__YOUR OBJECTIVE__: Go through the data below and copy it exactly, skipping every picture.

__RECORDED INFORMATION__:
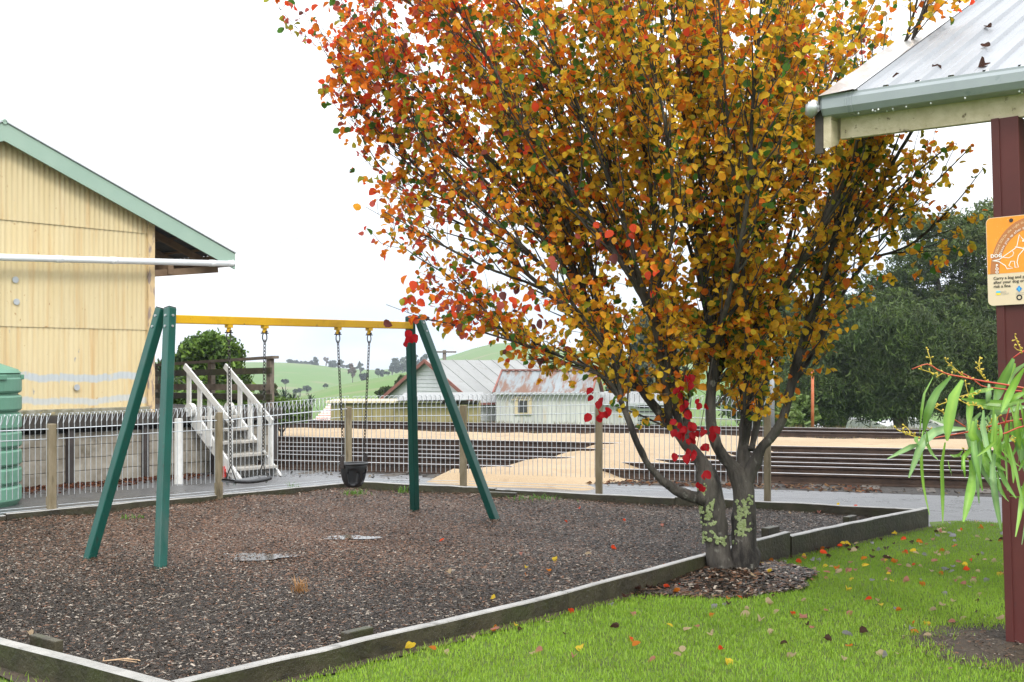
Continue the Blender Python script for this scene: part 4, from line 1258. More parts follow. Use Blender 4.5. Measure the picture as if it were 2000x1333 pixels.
# local: x ridge, y left(away); gable at x=0
def lz(z): return z - GB
m = MB()
def gable_half(z): 
    if z <= lz(eave_z): return hwid
    return hwid * (lz(ridge_z) - z) / (ridge_z - eave_z)
z = 0.0; bh = .19
k_ = 0
m = MB()
while z < lz(ridge_z) - .05:
    z1 = min(z + bh, lz(ridge_z)); a = gable_half(z); b = gable_half(z1)
    if a > .04:
        m.prism([(-.03, -a, z), (-.03, a, z), (-.004, b, z1), (-.004, -b, z1)], (.02, 0, 0))
    z = z1
m.build('gable_cladding', M['weatherboard'], wb)
m = MB(); z = 0
while z < lz(eave_z) - .02:
    for s in (-1, 1): m.prism([(0, s * (hwid + .02), z), (blen, s * (hwid + .02), z), (blen, s * hwid, z + bh), (0, s * hwid, z + bh)], (0, -s * .02, 0))
    z += bh
m.build('side_cladding', M['weatherboard'], wb)
for s in (-1, 1):
    n = 9
    for i in range(n):
        x0 = -.25 + (blen + .4) * i / n; x1 = -.25 + (blen + .4) * (i + 1) / n
        m = MB().grid([[(x0, 0, lz(ridge_z) + .06), (x1, 0, lz(ridge_z) + .06)], [(x0, s * (hwid + .3), lz(eave_z) - .10), (x1, s * (hwid + .3), lz(eave_z) - .10)]])
        m2 = MB().beam((x0 + .02, 0, lz(ridge_z) + .075), (x0 + .02, s * (hwid + .3), lz(eave_z) - .085), .04, .03)
        o = m.build('roof_sheet', M['grey_roof'], wb); m2.build('roof_seam', M['grey_roof'], o)
    MB().beam((-.27, 0, lz(ridge_z) + .02), (-.27, s * (hwid + .32), lz(eave_z) - .15), .04, .17).build('barge_board', M['rust_trim'], wb)
    MB().beam((-.25, s * (hwid + .34), lz(eave_z) - .12), (blen + .15, s * (hwid + .34), lz(eave_z) - .12), .10, .10).build('gutter', M['rust_trim'], wb)
MB().box((-.04, -2.0, 1.0), (.06, 1.0, 2.0)).build('door', M['window_frame'], wb)
q = MB().box((-.05, .6, lz(-.35)), (.05, .75, .8)).build('window', M['window_frame'], wb)
MB().box((-.09, .6, lz(-.35)), (.02, .6, .62)).build('pane', M['window_glass'], q)
for i in range(3):
    MB().box((1.2 + i * 1.9, -hwid - .03, 1.4 + .3), (.8, .05, 1.1)).build('window', M['window_glass'], wb)

# small shed with rusty roof
p0 = W(970, 768, 54); p1 = W(1138, 765, 55.5)
dx = (p1 - p0); ln = Vector((dx.x, dx.y, 0)).length; rr = -.2
rs = house_frame('rusty_roof_shed', (p0.x, p0.y, GB), rr, 'small white iron shed with red-rusted corrugated roof')
ez, rzz = .38, 1.36
for i in range(8):
    x0 = ln * i / 8; x1 = ln * (i + 1) / 8
    corr(x0, x1, 0, lz(ez) - .05, pitch=.16, amp=.014, seg=4).build('wall_sheet', M['white_iron'], rs)
for x in (0, ln): MB().box((x, 1.7, lz(ez) / 2), (.03, 3.4, lz(ez) - .1)).build('side_wall', M['white_iron'], rs)
MB().box((ln / 2, 3.4, lz(ez) / 2), (ln, .03, lz(ez) - .1)).build('rear_wall', M['white_iron'], rs)
n = 5
for i in range(n):
    x0 = -.1 + (ln + .2) * i / n; x1 = -.1 + (ln + .2) * (i + 1) / n
    for s in (0, 1):
        m = MB(); r1, r2 = [], []
        for k in range(13):
            x = x0 + (x1 - x0) * k / 12; dz = .02 * math.sin(k * math.pi / 2)
            ye, yr = (-.2, 1.75) if s == 0 else (3.7, 1.75)
            r1.append((x, ye, lz(ez) - .02 + dz)); r2.append((x + .25 * 0, yr, lz(rzz) + dz))
        m.grid([r1, r2]); m.build('roof_sheet', M['rusty_roof'], rs)
MB().beam((-.12, 1.75, lz(rzz) + .03), (ln + .12, 1.75, lz(rzz) + .03), .22, .06).build('ridge_cap', M['rust_trim'], rs)
for x in (-.12, ln + .12):
    for s in (0, 1):
        MB().beam((x, -.2 if s == 0 else 3.7, lz(ez)), (x, 1.75, lz(rzz) + .01), .07, .09).build('barge_board', M['rust_trim'], rs)
for x in (0, ln):
    m = MB().prism([(x, 0, lz(ez) - .05), (x, 3.4, lz(ez) - .05), (x, 1.75, lz(rzz) - .02)], (.02, 0, 0)); m.build('gable_end', M['white_iron'], rs)
wx = (1018 - 970) / (1138 - 970) * ln
q = MB().box((wx, -.05, lz(EYE - (792 - YH) / F * 54)), (.80, .06, .82)).build('window', M['window_frame'], rs)
MB().box((wx, -.09, lz(EYE - (792 - YH) / F * 54)), (.42, .03, .62)).build('pane', M['window_glass'], q)
MB().beam((wx - .5, -.1, lz(EYE - (781 - YH) / F * 54)), (wx + .4, -.1, lz(EYE - (781 - YH) / F * 54)), .03, .04).build('sill', M['window_frame'], q)
MB().beam((-.1, -.24, lz(ez) - .03), (ln + .1, -.24, lz(ez) - .03), .09, .09).build('gutter', M['galv'], rs)

# low annexe and slatted wall to the right of it
an = house_frame('low_annexe', (p1.x + .05, p1.y + .3, GB), -.03, 'low pale annexe with slatted end wall right of the rusty shed')
al = 4.2; az = lz(EYE - (785 - YH) / F * 56)
for i in range(4): corr(al * .6 * i / 4, al * .6 * (i + 1) / 4, 0, az - .1, pitch=.16, amp=.014, seg=4).build('wall_sheet', M['white_iron'], an)
for k in range(14): MB().box((al * .8, -.02, .2 + k * .2), (al * .4, .05, .13), Matrix.Rotation(.35, 3, 'X')).build('slat', M['galv'], an)
MB().box((al * .8, .1, az / 2), (al * .4, .04, az - .12)).build('backing', M['dark_sheet'], an)
MB().box((al / 2, 1.3, az / 2), (al, .03, az - .2)).build('rear_wall', M['white_iron'], an)
m = MB().grid([[(-.05, -.25, az - .1), (al + .1, -.25, az - .1)], [(-.05, 1.6, az + .45), (al + .1, 1.6, az + .45)]]); m.build('roof', M['grey_roof'], an)
MB().beam((-.05, -.26, az - .1), (al + .1, -.26, az - .1), .05, .09).build('gutter', M['galv'], an)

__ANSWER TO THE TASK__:
Continue the Blender Python script for this scene: part 4, from line 1258. More parts follow. Use Blender 4.5. Measure the picture as if it were 2000x1333 pixels.
# local: x ridge, y left(away); gable at x=0
def lz(z): return z - GB
m = MB()
def gable_half(z): 
    if z <= lz(eave_z): return hwid
    return hwid * (lz(ridge_z) - z) / (ridge_z - eave_z)
z = 0.0; bh = .19
k_ = 0
m = MB()
while z < lz(ridge_z) - .05:
    z1 = min(z + bh, lz(ridge_z)); a = gable_half(z); b = gable_half(z1)
    if a > .04:
        m.prism([(-.03, -a, z), (-.03, a, z), (-.004, b, z1), (-.004, -b, z1)], (.02, 0, 0))
    z = z1
m.build('gable_cladding', M['weatherboard'], wb)
m = MB(); z = 0
while z < lz(eave_z) - .02:
    for s in (-1, 1): m.prism([(0, s * (hwid + .02), z), (blen, s * (hwid + .02), z), (blen, s * hwid, z + bh), (0, s * hwid, z + bh)], (0, -s * .02, 0))
    z += bh
m.build('side_cladding', M['weatherboard'], wb)
for s in (-1, 1):
    n = 9
    for i in range(n):
        x0 = -.25 + (blen + .4) * i / n; x1 = -.25 + (blen + .4) * (i + 1) / n
        m = MB().grid([[(x0, 0, lz(ridge_z) + .06), (x1, 0, lz(ridge_z) + .06)], [(x0, s * (hwid + .3), lz(eave_z) - .10), (x1, s * (hwid + .3), lz(eave_z) - .10)]])
        m2 = MB().beam((x0 + .02, 0, lz(ridge_z) + .075), (x0 + .02, s * (hwid + .3), lz(eave_z) - .085), .04, .03)
        o = m.build('roof_sheet', M['grey_roof'], wb); m2.build('roof_seam', M['grey_roof'], o)
    MB().beam((-.27, 0, lz(ridge_z) + .02), (-.27, s * (hwid + .32), lz(eave_z) - .15), .04, .17).build('barge_board', M['rust_trim'], wb)
    MB().beam((-.25, s * (hwid + .34), lz(eave_z) - .12), (blen + .15, s * (hwid + .34), lz(eave_z) - .12), .10, .10).build('gutter', M['rust_trim'], wb)
MB().box((-.04, -2.0, 1.0), (.06, 1.0, 2.0)).build('door', M['window_frame'], wb)
q = MB().box((-.05, .6, lz(-.35)), (.05, .75, .8)).build('window', M['window_frame'], wb)
MB().box((-.09, .6, lz(-.35)), (.02, .6, .62)).build('pane', M['window_glass'], q)
for i in range(3):
    MB().box((1.2 + i * 1.9, -hwid - .03, 1.4 + .3), (.8, .05, 1.1)).build('window', M['window_glass'], wb)

# small shed with rusty roof
p0 = W(970, 768, 54); p1 = W(1138, 765, 55.5)
dx = (p1 - p0); ln = Vector((dx.x, dx.y, 0)).length; rr = -.2
rs = house_frame('rusty_roof_shed', (p0.x, p0.y, GB), rr, 'small white iron shed with red-rusted corrugated roof')
ez, rzz = .38, 1.36
for i in range(8):
    x0 = ln * i / 8; x1 = ln * (i + 1) / 8
    corr(x0, x1, 0, lz(ez) - .05, pitch=.16, amp=.014, seg=4).build('wall_sheet', M['white_iron'], rs)
for x in (0, ln): MB().box((x, 1.7, lz(ez) / 2), (.03, 3.4, lz(ez) - .1)).build('side_wall', M['white_iron'], rs)
MB().box((ln / 2, 3.4, lz(ez) / 2), (ln, .03, lz(ez) - .1)).build('rear_wall', M['white_iron'], rs)
n = 5
for i in range(n):
    x0 = -.1 + (ln + .2) * i / n; x1 = -.1 + (ln + .2) * (i + 1) / n
    for s in (0, 1):
        m = MB(); r1, r2 = [], []
        for k in range(13):
            x = x0 + (x1 - x0) * k / 12; dz = .02 * math.sin(k * math.pi / 2)
            ye, yr = (-.2, 1.75) if s == 0 else (3.7, 1.75)
            r1.append((x, ye, lz(ez) - .02 + dz)); r2.append((x + .25 * 0, yr, lz(rzz) + dz))
        m.grid([r1, r2]); m.build('roof_sheet', M['rusty_roof'], rs)
MB().beam((-.12, 1.75, lz(rzz) + .03), (ln + .12, 1.75, lz(rzz) + .03), .22, .06).build('ridge_cap', M['rust_trim'], rs)
for x in (-.12, ln + .12):
    for s in (0, 1):
        MB().beam((x, -.2 if s == 0 else 3.7, lz(ez)), (x, 1.75, lz(rzz) + .01), .07, .09).build('barge_board', M['rust_trim'], rs)
for x in (0, ln):
    m = MB().prism([(x, 0, lz(ez) - .05), (x, 3.4, lz(ez) - .05), (x, 1.75, lz(rzz) - .02)], (.02, 0, 0)); m.build('gable_end', M['white_iron'], rs)
wx = (1018 - 970) / (1138 - 970) * ln
q = MB().box((wx, -.05, lz(EYE - (792 - YH) / F * 54)), (.80, .06, .82)).build('window', M['window_frame'], rs)
MB().box((wx, -.09, lz(EYE - (792 - YH) / F * 54)), (.42, .03, .62)).build('pane', M['window_glass'], q)
MB().beam((wx - .5, -.1, lz(EYE - (781 - YH) / F * 54)), (wx + .4, -.1, lz(EYE - (781 - YH) / F * 54)), .03, .04).build('sill', M['window_frame'], q)
MB().beam((-.1, -.24, lz(ez) - .03), (ln + .1, -.24, lz(ez) - .03), .09, .09).build('gutter', M['galv'], rs)

# low annexe and slatted wall to the right of it
an = house_frame('low_annexe', (p1.x + .05, p1.y + .3, GB), -.03, 'low pale annexe with slatted end wall right of the rusty shed')
al = 4.2; az = lz(EYE - (785 - YH) / F * 56)
for i in range(4): corr(al * .6 * i / 4, al * .6 * (i + 1) / 4, 0, az - .1, pitch=.16, amp=.014, seg=4).build('wall_sheet', M['white_iron'], an)
for k in range(14): MB().box((al * .8, -.02, .2 + k * .2), (al * .4, .05, .13), Matrix.Rotation(.35, 3, 'X')).build('slat', M['galv'], an)
MB().box((al * .8, .1, az / 2), (al * .4, .04, az - .12)).build('backing', M['dark_sheet'], an)
MB().box((al / 2, 1.3, az / 2), (al, .03, az - .2)).build('rear_wall', M['white_iron'], an)
m = MB().grid([[(-.05, -.25, az - .1), (al + .1, -.25, az - .1)], [(-.05, 1.6, az + .45), (al + .1, 1.6, az + .45)]]); m.build('roof', M['grey_roof'], an)
MB().beam((-.05, -.26, az - .1), (al + .1, -.26, az - .1), .05, .09).build('gutter', M['galv'], an)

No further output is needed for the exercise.